Destructive Creativity
Still thinking my way through the Reinhart-Rogoff debacle and related issues, and I think there’s an important point to be made here about the state of macroeconomics.
You can already see quite a few people reacting to this affair by declaring that macro is humbug, we don’t know anything, and we should just ignore economists’ pronouncements. Some of the people saying this are economists themselves!
But the truth is that basic macroeconomics — IS-LM type macro, the stuff that’s in Econ 101 textbooks — has performed spectacularly well in the crisis.
The true test of an analytical framework is how it performs in unusual or extreme circumstances, how well it predicts “out of sample”. What we have experienced since 2007 is a series of huge policy shocks — and basic macroeconomics made some very counterintuitive predictions about the effects of those shocks. Unprecedented budget deficits, the model said, would not drive up interest rates. A tripling of the monetary base would not cause runaway inflation. Sharp government spending cuts wouldn’t free up resources for the private sector, they would depress the economy more than one-for-one, so that private spending as well as public would fall.
Quite a few people considered these predictions not just wrong but absurd; they braced for soaring rates and inflation, they waited for the good news from austerity. But the model passed the test with flying colors. Remember how Romer and Bernstein were savaged for assuming a multiplier of around 1.5? Four years later, after much soul-searching from the IMF about why it underestimated the costs of austerity, estimates seem to be converging on a multiplier of … about 1.5.

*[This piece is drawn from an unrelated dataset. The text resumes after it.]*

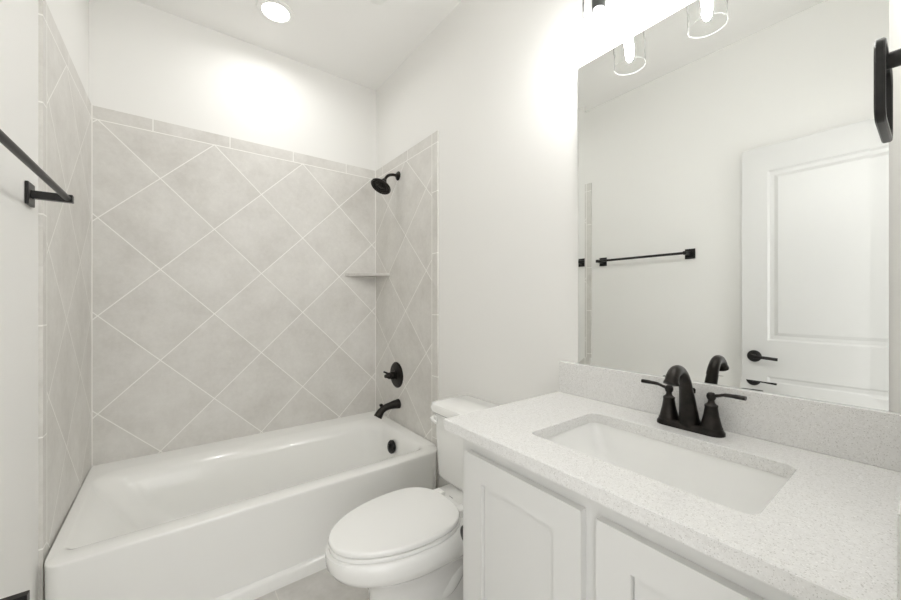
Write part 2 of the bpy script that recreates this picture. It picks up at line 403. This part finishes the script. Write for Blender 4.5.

So how is it that economists look so bad? The answer is that too many prominent economists chose, for one reason or another, to reject the existing model. Maybe they were just trying to score points by being different; maybe they were sucked in by the approbation of the VSPs, the rewards that came from telling important people what they wanted to hear. In any case, we had Alesina/Ardagna saying that austerity is actually expansionary thanks to confidence effects; Reinhart/Rogoff saying that debt has terrible effects on growth via unexplained channels. This stuff was creative, different, deeply appealing to powerful people — and dead wrong. If you stayed with Econ 101, you got it right, if you went with the trendy stuff you made a fool of yourself.
The lesson we should have taken from this crisis was that plain ordinary macro is actually a very powerful, very useful tool, one that you ignore at your peril.